Another pervasive problem I have observed in today’s so called news operation is the byline, whether in print or video, which has over personalized journalism; the identity of the messenger who aspires to become a heroic journalist celebrity has become hostage to the alleged facts. It’s about me folks, my take, my interpretation, my spin, my political leaning, my style, my turn of phrase.
For the most part, these communicators are more concerned with attaining celebrity status by portraying themselves as honest brokers and wise interpreters of what passes for news. Many attain their reputation by exposing corrupt crooks, sexual predators and ruthless tyrants among the power elite.

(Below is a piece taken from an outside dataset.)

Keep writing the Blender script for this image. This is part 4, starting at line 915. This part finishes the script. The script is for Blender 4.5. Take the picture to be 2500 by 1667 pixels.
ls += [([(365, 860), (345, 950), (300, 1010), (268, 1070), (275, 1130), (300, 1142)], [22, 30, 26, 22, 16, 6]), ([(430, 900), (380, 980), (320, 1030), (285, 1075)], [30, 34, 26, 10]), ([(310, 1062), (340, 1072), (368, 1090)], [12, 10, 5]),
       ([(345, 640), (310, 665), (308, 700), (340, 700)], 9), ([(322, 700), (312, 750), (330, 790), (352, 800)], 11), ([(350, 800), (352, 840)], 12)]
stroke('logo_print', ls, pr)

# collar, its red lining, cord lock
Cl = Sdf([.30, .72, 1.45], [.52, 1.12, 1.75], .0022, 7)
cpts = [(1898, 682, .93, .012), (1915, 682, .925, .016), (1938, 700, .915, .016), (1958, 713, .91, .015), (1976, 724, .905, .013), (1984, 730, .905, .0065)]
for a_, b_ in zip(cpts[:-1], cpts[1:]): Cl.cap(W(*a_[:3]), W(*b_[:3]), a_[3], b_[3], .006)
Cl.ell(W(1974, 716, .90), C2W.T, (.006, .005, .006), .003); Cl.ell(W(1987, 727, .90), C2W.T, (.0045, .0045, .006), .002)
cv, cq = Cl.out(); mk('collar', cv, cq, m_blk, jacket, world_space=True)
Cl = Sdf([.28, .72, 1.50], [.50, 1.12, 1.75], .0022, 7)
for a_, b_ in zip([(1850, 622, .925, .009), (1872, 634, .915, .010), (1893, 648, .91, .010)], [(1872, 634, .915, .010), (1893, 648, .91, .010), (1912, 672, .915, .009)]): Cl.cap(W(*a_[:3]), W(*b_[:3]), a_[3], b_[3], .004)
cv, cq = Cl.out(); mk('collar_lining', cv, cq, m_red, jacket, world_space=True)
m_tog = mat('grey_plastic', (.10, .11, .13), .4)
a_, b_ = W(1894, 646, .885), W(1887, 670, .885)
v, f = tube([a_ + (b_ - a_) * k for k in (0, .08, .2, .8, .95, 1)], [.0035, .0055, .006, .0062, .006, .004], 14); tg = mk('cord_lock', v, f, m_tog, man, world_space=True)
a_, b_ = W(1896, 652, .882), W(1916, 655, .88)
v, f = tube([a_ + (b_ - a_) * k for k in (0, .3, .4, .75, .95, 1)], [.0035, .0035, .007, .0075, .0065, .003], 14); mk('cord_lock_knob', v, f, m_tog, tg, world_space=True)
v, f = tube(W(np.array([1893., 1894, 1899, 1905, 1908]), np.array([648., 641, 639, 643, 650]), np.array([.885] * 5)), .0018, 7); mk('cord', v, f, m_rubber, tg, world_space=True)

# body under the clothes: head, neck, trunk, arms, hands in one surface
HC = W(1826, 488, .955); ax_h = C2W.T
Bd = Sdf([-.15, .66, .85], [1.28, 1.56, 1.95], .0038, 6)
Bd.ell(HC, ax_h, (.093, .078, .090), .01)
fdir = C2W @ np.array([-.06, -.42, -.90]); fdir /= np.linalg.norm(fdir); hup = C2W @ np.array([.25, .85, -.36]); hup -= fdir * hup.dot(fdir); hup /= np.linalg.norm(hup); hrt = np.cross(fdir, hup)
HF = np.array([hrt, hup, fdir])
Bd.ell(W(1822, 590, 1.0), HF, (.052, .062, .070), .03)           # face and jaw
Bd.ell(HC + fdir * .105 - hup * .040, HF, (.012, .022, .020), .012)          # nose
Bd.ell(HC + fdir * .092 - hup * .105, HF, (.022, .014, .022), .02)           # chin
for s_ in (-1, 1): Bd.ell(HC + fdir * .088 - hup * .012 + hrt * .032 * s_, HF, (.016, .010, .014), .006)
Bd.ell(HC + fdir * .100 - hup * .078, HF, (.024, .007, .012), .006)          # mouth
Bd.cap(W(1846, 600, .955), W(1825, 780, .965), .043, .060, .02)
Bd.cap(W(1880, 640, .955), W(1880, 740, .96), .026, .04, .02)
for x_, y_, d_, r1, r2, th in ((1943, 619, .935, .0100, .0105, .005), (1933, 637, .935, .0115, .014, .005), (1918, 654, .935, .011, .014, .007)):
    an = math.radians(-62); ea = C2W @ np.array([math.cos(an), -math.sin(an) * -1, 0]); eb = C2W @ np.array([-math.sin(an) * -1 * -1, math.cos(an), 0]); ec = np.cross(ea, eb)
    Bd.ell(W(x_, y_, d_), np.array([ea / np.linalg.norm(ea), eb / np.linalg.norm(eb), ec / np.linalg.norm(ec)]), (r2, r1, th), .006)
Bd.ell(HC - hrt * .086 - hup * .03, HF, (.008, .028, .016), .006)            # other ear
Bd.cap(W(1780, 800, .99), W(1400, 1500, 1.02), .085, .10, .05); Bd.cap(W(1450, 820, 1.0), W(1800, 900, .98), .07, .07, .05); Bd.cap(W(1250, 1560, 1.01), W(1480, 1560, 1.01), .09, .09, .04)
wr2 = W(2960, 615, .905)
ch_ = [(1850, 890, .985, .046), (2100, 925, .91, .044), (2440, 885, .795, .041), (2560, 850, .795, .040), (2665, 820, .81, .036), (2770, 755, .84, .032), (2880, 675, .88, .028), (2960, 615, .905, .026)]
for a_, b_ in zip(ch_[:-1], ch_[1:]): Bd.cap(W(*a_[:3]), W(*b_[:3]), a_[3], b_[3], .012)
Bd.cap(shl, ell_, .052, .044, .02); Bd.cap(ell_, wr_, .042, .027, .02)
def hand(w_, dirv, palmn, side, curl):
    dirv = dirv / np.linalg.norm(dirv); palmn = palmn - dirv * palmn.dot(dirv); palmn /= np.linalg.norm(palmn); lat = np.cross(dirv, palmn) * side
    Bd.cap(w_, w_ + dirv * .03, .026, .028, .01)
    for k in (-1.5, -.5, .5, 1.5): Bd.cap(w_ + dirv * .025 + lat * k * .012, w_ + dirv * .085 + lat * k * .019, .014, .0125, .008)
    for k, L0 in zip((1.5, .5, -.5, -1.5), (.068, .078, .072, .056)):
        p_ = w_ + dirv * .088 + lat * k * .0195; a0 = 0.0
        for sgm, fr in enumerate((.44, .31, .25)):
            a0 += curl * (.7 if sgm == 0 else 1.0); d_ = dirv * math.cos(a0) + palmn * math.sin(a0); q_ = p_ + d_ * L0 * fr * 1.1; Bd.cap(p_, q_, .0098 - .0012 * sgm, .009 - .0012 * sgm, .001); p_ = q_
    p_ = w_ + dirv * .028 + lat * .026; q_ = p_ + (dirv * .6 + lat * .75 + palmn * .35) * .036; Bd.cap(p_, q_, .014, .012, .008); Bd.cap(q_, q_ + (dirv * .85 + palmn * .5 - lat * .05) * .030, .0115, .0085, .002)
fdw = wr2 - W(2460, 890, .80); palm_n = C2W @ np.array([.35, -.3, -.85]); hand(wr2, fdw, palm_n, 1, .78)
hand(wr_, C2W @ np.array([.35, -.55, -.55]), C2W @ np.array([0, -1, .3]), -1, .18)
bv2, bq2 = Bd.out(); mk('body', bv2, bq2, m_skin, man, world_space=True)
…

There is a vast payoff in detective journalism, especially when it tears the mask off of the pretenders and the self-righteous. The payoff gets more and more lucrative as it travels up the line and fells the mighty oaks of politics, celebrities, the powerful and the super rich.
Notoriety has cash value. Just ask Woodward and Bernstein or Michael Moore and the vast array of profitable byliners who follow in their footsteps. At times it has a bizarre reverse effect, actually enhancing a clever and charming rogue who can wink at his mischief and restore a remarkable level of acceptance, if not respect. Bill Clinton is a prime example.
But on the other side of the coin is the pursuit of accurate, unbiased, objective reporting, the goings and comings of our contemporary world, the meaningful events, good and bad, that impact our lives, the crimes and wars and ideologies that threaten us, the inspirational and the horrifying, that require our knowledge and evaluation for us to arm our reason and help us navigate our increasingly complicated world.
It is essential that we search out and trust those who gather the news without biased adornments, hidden agendas and manipulative intent. Separating the truth from the background noise is hard enough without having to penetrate vast layers of distortions and egocentric ravings.
So let’s wave bye bye to the hapless Brian Williams. The bastards finally got his number.